Written task: Return the lines exactly as they stand, from the first of the material through the line containing "COL = S.collection".

— begin Material provided —

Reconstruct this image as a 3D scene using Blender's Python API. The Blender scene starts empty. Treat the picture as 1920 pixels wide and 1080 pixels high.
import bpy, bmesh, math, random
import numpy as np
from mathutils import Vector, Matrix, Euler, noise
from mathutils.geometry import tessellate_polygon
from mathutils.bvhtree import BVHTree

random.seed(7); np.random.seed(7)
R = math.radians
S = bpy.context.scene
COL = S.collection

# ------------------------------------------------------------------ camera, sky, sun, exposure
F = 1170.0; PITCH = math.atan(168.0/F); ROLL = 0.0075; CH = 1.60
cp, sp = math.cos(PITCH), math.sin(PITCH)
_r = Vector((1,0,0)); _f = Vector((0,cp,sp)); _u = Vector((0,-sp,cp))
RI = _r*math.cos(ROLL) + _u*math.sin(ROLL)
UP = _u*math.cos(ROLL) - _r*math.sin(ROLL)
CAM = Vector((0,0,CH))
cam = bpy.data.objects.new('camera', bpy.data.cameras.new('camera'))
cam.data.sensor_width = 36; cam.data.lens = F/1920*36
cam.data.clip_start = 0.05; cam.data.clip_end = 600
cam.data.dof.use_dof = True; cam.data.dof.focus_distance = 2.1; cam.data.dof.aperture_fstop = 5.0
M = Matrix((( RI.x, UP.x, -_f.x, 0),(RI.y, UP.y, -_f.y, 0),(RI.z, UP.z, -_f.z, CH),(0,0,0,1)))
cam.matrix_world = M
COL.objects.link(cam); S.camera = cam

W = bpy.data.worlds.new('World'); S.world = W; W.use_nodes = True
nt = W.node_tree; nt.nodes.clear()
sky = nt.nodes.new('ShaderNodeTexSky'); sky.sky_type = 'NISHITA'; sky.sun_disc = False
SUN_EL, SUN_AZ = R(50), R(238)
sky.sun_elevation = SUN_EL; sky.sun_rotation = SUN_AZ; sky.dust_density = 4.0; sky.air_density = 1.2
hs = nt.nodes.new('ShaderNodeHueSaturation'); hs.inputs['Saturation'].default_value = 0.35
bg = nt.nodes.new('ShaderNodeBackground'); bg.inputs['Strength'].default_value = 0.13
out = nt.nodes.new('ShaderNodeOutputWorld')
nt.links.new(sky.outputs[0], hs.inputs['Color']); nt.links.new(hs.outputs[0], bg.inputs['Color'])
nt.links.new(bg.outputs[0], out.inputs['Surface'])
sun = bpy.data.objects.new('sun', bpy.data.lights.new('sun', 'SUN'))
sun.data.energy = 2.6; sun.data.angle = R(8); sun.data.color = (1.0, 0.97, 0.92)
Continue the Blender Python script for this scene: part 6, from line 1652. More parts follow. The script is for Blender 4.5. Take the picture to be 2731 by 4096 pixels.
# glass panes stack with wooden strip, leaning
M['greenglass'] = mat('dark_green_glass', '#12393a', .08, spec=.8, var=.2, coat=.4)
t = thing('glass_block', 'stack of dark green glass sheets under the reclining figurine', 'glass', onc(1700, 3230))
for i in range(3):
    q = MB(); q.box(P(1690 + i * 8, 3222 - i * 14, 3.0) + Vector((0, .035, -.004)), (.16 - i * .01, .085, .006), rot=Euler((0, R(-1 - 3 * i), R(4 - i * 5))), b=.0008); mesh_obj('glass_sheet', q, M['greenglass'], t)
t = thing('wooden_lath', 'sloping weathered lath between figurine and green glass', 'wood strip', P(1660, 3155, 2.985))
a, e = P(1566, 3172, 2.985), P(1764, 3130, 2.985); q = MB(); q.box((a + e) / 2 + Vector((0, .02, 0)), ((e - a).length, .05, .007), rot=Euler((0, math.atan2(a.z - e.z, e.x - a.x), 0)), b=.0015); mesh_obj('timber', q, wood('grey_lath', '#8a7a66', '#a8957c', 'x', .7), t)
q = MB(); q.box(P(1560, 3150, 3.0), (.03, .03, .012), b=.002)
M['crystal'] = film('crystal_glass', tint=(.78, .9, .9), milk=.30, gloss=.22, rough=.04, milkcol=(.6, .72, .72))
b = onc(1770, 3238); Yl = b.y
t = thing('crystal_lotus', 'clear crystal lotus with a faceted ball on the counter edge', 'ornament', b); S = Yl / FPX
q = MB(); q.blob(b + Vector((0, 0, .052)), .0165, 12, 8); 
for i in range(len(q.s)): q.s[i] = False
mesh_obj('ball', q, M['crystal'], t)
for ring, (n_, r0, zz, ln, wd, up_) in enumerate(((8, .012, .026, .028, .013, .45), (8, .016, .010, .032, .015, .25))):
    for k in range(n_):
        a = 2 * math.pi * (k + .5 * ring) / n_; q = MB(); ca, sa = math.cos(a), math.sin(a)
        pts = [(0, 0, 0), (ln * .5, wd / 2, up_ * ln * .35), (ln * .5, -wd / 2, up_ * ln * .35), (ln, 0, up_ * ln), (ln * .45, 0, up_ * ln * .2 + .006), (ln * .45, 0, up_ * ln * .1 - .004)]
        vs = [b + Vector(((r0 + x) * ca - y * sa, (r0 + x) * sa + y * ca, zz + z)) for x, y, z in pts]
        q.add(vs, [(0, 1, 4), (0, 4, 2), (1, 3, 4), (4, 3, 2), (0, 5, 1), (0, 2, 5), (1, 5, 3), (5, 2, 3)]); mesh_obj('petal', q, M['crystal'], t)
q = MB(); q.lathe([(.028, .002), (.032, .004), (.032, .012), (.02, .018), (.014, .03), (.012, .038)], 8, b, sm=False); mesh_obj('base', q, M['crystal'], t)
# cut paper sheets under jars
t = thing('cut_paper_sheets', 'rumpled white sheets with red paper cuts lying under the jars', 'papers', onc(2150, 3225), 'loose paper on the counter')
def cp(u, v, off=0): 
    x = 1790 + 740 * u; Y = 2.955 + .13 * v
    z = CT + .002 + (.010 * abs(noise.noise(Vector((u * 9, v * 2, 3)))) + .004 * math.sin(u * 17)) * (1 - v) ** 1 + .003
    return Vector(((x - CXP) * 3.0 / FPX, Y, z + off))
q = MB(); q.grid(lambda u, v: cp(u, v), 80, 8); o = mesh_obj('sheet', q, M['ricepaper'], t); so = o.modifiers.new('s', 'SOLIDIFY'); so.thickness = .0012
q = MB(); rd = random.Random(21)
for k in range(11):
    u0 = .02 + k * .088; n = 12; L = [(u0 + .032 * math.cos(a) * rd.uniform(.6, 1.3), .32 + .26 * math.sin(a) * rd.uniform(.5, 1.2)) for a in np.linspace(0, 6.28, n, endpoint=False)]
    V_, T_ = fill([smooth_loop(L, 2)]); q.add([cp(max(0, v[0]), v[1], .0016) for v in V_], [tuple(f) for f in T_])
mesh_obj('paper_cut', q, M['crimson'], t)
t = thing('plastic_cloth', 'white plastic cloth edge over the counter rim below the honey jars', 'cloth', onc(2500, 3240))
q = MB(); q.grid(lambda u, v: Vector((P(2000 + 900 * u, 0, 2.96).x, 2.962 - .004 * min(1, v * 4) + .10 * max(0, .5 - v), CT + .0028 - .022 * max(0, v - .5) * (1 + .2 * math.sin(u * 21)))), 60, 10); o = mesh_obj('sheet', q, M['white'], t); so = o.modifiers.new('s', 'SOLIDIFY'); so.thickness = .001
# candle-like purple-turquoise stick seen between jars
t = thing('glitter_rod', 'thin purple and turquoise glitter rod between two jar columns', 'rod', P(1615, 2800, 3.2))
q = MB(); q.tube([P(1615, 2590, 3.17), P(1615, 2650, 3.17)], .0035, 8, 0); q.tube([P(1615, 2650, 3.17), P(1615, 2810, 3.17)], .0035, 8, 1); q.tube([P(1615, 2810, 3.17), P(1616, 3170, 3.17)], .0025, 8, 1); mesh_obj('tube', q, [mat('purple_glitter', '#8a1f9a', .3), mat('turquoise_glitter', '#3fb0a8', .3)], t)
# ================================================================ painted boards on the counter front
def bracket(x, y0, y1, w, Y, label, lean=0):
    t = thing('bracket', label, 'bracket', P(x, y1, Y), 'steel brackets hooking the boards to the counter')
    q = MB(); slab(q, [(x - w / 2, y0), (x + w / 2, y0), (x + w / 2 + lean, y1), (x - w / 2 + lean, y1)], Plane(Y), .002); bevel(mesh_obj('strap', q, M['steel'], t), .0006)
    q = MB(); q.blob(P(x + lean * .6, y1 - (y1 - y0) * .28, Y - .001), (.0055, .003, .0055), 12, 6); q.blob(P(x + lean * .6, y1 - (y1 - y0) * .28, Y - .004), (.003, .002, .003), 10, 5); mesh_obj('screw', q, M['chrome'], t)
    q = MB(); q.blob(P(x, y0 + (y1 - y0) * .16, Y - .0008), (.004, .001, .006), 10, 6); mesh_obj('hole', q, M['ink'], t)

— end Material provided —

Answer in full:
Reconstruct this image as a 3D scene using Blender's Python API. The Blender scene starts empty. Treat the picture as 1920 pixels wide and 1080 pixels high.
import bpy, bmesh, math, random
import numpy as np
from mathutils import Vector, Matrix, Euler, noise
from mathutils.geometry import tessellate_polygon
from mathutils.bvhtree import BVHTree

random.seed(7); np.random.seed(7)
R = math.radians
S = bpy.context.scene
COL = S.collection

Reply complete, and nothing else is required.